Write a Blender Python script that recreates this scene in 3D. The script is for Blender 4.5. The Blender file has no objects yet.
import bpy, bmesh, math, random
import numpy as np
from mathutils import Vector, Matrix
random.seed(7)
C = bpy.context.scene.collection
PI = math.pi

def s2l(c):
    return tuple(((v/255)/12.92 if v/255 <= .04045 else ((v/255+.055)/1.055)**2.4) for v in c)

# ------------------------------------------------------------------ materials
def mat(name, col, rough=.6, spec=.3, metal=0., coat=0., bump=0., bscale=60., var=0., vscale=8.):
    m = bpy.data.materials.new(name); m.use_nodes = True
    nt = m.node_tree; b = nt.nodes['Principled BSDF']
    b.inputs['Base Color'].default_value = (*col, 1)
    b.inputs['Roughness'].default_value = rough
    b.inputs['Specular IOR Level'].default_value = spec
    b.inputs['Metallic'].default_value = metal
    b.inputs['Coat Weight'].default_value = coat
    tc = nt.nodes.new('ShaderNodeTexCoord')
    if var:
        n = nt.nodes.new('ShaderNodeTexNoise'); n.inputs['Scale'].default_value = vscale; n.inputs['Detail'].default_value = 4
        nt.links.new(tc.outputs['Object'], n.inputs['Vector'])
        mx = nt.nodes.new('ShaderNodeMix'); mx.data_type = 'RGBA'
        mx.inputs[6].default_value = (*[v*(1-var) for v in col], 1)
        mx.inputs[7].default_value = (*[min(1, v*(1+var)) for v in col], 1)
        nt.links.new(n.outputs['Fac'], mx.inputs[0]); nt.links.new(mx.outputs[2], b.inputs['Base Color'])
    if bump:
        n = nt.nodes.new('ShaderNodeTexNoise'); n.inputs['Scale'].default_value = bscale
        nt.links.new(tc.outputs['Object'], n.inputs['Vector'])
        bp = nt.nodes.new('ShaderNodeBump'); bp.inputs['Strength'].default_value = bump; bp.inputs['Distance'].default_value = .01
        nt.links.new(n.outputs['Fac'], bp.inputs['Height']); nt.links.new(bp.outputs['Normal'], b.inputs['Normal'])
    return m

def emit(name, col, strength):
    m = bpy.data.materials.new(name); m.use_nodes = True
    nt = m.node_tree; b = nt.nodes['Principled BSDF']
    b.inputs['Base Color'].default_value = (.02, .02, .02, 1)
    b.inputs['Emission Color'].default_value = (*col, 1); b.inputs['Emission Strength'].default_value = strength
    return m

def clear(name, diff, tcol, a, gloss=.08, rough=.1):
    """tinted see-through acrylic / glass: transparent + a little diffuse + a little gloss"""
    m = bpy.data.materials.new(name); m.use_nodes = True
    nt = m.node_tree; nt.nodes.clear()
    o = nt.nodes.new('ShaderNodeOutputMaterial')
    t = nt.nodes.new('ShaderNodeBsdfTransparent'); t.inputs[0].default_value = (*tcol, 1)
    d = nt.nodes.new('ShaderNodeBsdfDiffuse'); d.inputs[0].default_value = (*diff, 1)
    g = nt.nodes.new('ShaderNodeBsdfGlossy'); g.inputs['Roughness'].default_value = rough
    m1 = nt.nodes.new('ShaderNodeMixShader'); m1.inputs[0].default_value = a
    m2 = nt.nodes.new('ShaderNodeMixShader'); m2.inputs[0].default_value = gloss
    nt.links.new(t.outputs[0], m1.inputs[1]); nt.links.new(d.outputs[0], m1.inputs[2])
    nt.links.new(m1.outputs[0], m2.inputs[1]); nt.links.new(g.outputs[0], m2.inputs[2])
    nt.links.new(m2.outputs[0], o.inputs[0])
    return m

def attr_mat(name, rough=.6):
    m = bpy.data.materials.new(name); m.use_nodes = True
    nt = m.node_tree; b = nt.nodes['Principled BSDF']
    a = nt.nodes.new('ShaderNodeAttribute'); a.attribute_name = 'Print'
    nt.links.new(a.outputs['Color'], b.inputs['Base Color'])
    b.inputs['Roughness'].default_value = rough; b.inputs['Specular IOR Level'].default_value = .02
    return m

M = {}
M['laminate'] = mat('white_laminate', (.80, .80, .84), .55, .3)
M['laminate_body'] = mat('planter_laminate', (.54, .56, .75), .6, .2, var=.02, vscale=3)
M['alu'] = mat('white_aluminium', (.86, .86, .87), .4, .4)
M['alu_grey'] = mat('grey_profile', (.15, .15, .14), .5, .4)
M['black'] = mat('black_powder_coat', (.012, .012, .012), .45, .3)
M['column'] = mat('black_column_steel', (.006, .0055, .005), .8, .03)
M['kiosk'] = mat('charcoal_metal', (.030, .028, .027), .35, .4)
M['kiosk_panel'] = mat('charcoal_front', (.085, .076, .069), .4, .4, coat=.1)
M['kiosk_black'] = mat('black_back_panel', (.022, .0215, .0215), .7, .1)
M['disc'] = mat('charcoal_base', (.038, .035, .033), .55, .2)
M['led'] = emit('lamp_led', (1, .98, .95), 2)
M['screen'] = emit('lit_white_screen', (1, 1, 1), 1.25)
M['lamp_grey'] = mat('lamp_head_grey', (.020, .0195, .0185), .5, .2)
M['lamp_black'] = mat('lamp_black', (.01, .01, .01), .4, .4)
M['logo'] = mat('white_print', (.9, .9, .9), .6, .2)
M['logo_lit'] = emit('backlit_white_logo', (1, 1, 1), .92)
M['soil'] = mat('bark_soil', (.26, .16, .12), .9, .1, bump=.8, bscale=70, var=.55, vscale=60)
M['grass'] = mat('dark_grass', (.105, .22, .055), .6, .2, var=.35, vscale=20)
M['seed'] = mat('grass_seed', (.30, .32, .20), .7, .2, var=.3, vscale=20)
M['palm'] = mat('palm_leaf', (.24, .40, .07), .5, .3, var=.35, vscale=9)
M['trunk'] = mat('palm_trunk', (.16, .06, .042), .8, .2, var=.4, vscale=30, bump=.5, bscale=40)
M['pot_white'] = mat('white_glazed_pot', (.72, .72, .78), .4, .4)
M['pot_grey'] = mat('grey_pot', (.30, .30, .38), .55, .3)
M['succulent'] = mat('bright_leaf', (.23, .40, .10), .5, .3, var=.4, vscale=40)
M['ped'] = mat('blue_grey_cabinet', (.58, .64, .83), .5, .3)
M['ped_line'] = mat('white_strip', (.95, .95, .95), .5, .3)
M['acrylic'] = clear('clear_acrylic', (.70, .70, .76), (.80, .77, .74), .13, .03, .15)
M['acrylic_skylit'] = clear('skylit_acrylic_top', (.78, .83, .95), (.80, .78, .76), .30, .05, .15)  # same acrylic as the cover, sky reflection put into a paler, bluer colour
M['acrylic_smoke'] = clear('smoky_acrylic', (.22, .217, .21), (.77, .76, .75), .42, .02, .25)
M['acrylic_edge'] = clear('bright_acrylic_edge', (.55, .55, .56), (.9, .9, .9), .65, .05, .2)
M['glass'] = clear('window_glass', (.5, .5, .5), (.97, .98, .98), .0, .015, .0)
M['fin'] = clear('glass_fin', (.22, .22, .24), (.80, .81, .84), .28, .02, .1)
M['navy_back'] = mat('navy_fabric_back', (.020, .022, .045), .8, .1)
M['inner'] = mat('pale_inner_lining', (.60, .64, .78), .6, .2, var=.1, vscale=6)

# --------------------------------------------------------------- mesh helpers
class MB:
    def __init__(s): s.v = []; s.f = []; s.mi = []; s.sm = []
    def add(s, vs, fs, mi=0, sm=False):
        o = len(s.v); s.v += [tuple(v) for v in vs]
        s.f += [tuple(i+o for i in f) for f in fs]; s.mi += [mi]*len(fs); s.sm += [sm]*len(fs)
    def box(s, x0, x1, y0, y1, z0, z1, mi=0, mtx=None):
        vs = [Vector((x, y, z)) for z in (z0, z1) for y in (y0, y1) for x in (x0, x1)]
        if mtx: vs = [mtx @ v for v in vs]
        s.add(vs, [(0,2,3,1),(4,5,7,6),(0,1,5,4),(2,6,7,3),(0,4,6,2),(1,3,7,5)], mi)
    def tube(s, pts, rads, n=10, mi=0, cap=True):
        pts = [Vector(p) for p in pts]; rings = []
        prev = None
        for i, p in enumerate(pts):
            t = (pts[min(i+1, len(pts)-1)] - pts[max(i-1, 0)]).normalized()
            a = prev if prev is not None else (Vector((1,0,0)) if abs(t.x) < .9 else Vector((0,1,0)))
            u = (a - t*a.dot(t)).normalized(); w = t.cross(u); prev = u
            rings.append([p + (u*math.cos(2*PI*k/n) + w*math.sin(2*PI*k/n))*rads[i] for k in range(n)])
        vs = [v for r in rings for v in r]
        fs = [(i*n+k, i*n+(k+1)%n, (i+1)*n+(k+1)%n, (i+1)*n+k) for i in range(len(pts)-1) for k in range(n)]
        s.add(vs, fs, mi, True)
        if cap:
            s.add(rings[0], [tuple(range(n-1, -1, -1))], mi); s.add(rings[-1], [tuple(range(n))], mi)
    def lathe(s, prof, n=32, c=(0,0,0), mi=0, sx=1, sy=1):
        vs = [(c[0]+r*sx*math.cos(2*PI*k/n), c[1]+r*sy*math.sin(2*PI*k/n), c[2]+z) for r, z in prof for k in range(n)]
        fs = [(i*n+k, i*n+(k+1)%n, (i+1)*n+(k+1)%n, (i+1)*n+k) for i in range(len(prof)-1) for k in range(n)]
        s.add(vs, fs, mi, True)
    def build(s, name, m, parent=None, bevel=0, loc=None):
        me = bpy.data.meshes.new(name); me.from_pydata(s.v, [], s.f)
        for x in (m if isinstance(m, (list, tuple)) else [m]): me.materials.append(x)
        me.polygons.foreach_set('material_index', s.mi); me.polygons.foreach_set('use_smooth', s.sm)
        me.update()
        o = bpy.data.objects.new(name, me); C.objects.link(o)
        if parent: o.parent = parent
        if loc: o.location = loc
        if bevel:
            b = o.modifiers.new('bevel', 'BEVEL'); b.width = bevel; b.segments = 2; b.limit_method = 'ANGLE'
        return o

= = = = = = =

## Exercise goal
Only the lines from the beginning of the material above through the line with "return tuple(((v/255)/12.92 if" are wanted; extract them exactly.

## Written response
Write a Blender Python script that recreates this scene in 3D. The script is for Blender 4.5. The Blender file has no objects yet.
import bpy, bmesh, math, random
import numpy as np
from mathutils import Vector, Matrix
random.seed(7)
C = bpy.context.scene.collection
PI = math.pi

def s2l(c):
    return tuple(((v/255)/12.92 if v/255 <= .04045 else ((v/255+.055)/1.055)**2.4) for v in c)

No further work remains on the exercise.